→ **RECORDS PROVIDED**
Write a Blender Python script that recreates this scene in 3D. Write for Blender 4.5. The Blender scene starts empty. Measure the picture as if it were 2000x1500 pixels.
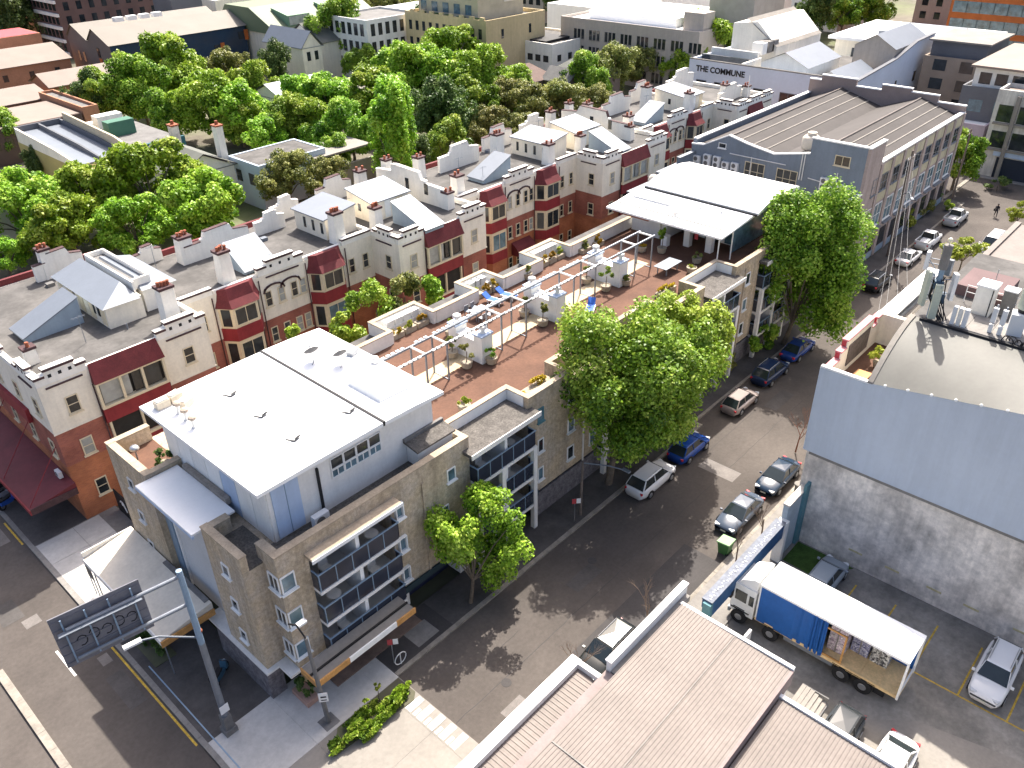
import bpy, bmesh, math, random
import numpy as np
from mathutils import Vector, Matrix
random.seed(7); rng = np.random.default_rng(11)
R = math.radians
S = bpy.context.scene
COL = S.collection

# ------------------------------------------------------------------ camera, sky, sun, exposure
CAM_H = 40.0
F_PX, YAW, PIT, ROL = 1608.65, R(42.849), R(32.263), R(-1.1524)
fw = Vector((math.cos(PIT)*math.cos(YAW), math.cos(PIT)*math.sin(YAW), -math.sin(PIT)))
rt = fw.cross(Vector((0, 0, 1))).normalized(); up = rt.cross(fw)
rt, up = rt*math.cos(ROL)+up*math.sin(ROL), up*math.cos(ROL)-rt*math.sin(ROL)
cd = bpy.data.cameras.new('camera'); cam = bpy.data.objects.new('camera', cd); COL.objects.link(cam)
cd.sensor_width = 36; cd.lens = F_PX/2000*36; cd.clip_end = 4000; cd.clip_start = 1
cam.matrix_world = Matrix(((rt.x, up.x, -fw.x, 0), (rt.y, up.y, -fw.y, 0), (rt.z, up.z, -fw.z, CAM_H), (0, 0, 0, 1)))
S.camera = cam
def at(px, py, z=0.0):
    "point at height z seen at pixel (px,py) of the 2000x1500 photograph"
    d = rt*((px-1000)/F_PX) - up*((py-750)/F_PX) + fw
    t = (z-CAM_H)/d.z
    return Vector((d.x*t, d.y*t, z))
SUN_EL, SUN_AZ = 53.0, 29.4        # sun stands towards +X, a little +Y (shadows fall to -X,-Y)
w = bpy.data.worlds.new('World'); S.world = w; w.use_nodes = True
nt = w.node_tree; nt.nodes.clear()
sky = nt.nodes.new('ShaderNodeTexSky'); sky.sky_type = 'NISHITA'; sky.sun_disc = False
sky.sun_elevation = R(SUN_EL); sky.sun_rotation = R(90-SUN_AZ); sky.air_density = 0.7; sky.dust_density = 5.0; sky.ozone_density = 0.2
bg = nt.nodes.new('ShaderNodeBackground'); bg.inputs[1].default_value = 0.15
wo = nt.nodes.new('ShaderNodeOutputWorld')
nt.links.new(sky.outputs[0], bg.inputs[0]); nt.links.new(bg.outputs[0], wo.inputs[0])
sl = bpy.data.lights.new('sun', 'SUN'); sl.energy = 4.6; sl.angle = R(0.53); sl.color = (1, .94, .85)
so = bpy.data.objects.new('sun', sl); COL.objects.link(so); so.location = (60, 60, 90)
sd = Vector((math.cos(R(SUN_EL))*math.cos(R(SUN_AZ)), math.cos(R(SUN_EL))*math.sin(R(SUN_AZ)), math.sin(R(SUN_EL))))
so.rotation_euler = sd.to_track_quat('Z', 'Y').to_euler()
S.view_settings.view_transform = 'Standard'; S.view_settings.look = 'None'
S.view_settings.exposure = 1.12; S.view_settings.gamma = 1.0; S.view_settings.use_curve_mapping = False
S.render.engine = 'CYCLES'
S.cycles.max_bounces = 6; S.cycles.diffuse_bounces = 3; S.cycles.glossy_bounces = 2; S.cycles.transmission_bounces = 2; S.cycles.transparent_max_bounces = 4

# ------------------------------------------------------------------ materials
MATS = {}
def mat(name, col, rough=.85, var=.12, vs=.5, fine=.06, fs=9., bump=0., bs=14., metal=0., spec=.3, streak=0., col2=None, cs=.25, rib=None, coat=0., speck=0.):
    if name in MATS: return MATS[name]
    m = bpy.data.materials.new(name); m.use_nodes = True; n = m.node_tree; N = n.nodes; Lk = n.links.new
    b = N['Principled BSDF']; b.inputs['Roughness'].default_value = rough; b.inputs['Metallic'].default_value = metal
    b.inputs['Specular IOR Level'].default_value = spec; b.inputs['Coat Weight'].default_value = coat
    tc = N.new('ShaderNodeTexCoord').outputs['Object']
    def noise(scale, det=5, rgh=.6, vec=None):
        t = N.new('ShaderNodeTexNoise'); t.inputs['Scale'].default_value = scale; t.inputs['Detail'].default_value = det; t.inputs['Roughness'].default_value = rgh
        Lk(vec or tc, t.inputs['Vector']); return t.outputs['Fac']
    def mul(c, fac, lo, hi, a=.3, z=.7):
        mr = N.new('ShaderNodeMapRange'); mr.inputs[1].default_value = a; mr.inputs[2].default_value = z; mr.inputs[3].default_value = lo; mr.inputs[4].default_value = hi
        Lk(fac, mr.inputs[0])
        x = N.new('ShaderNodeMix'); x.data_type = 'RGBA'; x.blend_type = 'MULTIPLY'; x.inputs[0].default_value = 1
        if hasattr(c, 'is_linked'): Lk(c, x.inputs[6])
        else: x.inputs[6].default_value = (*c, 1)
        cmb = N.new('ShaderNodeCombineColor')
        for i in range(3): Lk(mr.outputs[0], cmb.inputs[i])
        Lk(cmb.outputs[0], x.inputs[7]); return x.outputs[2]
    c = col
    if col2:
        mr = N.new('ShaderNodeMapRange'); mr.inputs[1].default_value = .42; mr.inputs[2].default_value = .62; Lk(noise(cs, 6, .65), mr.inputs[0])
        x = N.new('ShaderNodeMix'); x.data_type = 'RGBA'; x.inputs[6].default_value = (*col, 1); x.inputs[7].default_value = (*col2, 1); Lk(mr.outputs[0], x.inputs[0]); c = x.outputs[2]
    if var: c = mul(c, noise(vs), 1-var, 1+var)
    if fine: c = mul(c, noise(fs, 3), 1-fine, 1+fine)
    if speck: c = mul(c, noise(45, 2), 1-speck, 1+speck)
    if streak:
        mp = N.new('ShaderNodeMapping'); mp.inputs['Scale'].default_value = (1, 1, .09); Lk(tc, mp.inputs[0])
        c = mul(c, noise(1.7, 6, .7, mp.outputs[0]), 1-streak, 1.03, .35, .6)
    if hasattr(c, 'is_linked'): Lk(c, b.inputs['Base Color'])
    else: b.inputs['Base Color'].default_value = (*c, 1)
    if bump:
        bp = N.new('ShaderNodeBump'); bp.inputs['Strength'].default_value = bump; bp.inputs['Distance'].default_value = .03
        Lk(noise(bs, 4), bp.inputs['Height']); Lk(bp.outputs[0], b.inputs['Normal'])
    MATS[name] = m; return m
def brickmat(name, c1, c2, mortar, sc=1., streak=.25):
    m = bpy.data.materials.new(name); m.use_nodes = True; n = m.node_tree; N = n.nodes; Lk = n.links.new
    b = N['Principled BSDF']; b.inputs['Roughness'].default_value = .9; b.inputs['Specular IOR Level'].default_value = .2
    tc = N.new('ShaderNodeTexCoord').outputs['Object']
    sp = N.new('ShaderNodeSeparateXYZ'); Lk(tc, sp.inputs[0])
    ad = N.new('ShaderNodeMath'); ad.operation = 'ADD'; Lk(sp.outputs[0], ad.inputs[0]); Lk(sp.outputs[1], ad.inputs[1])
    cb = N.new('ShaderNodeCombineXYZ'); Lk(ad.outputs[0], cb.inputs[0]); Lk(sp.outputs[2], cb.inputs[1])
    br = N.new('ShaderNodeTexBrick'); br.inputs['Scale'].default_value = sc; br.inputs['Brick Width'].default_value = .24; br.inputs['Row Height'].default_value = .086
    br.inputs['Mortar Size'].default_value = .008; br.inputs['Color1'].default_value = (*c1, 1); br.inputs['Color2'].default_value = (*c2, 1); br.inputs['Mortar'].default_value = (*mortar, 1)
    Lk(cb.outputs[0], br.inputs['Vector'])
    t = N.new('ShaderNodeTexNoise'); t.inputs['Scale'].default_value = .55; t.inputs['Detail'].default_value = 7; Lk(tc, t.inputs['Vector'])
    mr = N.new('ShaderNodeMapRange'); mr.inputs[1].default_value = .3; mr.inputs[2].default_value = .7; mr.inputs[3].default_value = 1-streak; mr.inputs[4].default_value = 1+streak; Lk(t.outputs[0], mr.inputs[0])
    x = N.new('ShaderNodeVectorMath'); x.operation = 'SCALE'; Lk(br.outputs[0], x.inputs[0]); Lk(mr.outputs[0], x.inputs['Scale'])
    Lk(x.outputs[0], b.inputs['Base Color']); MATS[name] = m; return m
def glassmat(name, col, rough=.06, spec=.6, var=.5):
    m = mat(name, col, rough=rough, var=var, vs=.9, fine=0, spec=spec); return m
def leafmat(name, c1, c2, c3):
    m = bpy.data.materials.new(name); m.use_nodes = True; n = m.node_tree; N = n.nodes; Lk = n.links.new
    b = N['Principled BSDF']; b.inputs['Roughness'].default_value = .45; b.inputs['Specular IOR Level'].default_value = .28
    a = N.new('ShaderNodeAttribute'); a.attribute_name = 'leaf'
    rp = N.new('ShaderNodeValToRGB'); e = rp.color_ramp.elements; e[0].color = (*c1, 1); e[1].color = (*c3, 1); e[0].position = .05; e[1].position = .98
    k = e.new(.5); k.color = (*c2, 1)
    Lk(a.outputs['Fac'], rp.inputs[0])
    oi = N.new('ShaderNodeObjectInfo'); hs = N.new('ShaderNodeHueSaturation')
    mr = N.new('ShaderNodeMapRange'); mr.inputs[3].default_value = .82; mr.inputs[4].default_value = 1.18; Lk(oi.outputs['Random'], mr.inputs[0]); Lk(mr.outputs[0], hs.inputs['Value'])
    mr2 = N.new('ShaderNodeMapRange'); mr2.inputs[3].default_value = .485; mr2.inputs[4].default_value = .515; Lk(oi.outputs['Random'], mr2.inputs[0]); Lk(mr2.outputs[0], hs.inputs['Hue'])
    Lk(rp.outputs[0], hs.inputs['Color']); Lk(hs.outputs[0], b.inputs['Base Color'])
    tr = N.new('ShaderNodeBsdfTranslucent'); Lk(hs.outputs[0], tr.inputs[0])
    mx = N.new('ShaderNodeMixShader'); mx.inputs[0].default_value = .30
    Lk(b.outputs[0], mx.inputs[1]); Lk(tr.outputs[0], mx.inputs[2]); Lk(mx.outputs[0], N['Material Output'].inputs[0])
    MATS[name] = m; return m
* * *
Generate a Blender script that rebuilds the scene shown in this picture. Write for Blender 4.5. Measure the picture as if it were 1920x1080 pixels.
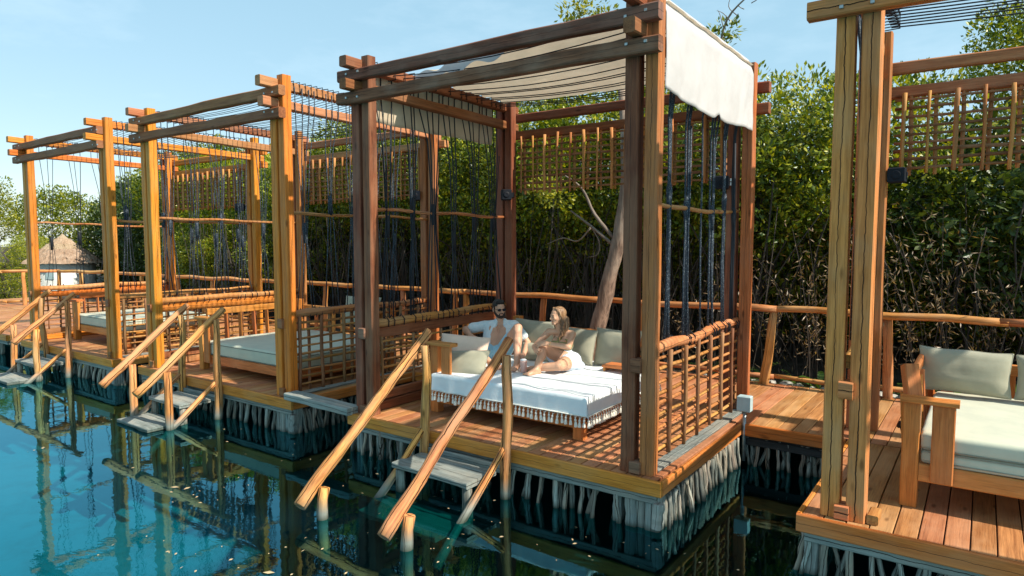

→ **TASK TO CARRY OUT**
Starting at the line containing "Write a Blender" and ending at the line containing "COL = S.collection", copy those lines exactly, both included, and nothing more. Leave out any picture.

→ **ANSWER TO THIS PROBLEM**
Write a Blender Python script that recreates this scene in 3D. Write for Blender 4.5. The Blender scene starts empty. Measure the picture as if it were 2000x1500 pixels.
import bpy, bmesh, math, random
import numpy as np
from mathutils import Vector, Matrix
random.seed(7); rng = np.random.default_rng(11)
R = math.radians
S = bpy.context.scene
COL = S.collection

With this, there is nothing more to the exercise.